Hardly anyone is expecting things to improve in a hurry. Hopes that a good monsoon may see a pick up in agricultural production may have been dashed with the agricultural commissioner predicting a 1.2 million tonne shortfall in foodgrain output. Clearly, demand is not going to pick up.

That puts the focus back on investments and both economists and industry clamour for the government to step up infrastructure investments. They have a point. Public sector capital expenditure has declined from 8.2 per cent in 1993-94 to 6.7 per cent in 1998-99. Says Sekhsaria: ''No country can survive without spending adequately on infrastructure.'' Agrees a Planning Commission economist: ''Stepping up public spending, especially on roads and power will act as a driver for the rest of the economy.''

To pump prime or not?

But does the government's fiscal position allow for pump priming? The finance ministry isn't worried unduly by this demand.
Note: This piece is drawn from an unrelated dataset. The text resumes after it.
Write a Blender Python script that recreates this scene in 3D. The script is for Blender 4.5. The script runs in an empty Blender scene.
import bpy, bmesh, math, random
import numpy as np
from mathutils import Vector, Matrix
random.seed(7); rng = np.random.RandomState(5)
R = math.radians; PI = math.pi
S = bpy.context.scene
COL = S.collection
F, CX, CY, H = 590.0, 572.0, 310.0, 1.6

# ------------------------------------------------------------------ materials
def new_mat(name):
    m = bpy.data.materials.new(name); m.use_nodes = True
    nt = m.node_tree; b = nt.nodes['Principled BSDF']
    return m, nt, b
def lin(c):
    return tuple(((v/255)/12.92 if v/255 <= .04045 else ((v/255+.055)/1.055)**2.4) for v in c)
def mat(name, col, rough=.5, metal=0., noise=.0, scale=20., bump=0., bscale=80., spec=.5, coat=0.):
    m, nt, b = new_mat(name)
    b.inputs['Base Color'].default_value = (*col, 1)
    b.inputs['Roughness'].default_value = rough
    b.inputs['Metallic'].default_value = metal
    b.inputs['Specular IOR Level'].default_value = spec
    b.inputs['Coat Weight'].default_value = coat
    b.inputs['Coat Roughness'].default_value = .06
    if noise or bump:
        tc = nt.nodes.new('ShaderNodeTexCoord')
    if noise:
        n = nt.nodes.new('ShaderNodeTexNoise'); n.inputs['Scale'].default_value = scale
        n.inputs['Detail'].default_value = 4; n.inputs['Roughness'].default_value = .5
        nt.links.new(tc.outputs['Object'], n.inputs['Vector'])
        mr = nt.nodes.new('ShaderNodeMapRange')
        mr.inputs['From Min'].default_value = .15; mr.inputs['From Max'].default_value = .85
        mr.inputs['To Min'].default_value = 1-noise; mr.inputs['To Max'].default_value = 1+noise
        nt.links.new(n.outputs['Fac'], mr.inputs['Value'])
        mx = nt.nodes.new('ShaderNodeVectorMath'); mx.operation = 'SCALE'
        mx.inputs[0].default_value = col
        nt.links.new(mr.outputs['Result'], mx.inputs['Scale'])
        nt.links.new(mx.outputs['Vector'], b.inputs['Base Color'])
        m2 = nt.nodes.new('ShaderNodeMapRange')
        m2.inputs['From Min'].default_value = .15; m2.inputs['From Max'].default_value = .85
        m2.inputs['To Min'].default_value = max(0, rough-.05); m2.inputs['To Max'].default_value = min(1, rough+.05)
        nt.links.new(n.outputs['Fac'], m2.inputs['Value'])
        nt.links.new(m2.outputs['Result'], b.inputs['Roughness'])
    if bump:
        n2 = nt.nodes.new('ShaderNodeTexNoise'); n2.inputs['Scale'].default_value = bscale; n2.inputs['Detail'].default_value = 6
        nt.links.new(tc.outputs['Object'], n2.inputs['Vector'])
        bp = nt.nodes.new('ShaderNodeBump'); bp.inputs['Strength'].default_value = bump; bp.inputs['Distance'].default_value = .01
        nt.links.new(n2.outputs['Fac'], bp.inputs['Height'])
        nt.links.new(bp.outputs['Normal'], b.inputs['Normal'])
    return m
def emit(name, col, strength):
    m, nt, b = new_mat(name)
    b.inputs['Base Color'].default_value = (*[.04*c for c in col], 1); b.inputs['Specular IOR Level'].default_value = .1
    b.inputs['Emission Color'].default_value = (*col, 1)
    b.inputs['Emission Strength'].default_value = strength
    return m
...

There's no need for extra expenditure, explains a senior official. ''If plan expenditure proceeds according to what's budgeted, that should be enough,'' he asserts. The National Highway Development Programme, he says, is on course as are some plan projects in the power sector. Speedier clearances for some private power projects, he admits, will accelerate investments.

He's also not losing any sleep over government finances, the sorry state of which is being seen as hampering investments. The government's large borrowing programme, for example, has been keeping interest rates high. ''The fisc is not off target,'' he insists.

More damage control or does he really mean it? India Inc. would like it to be true but the jury is still out on that one.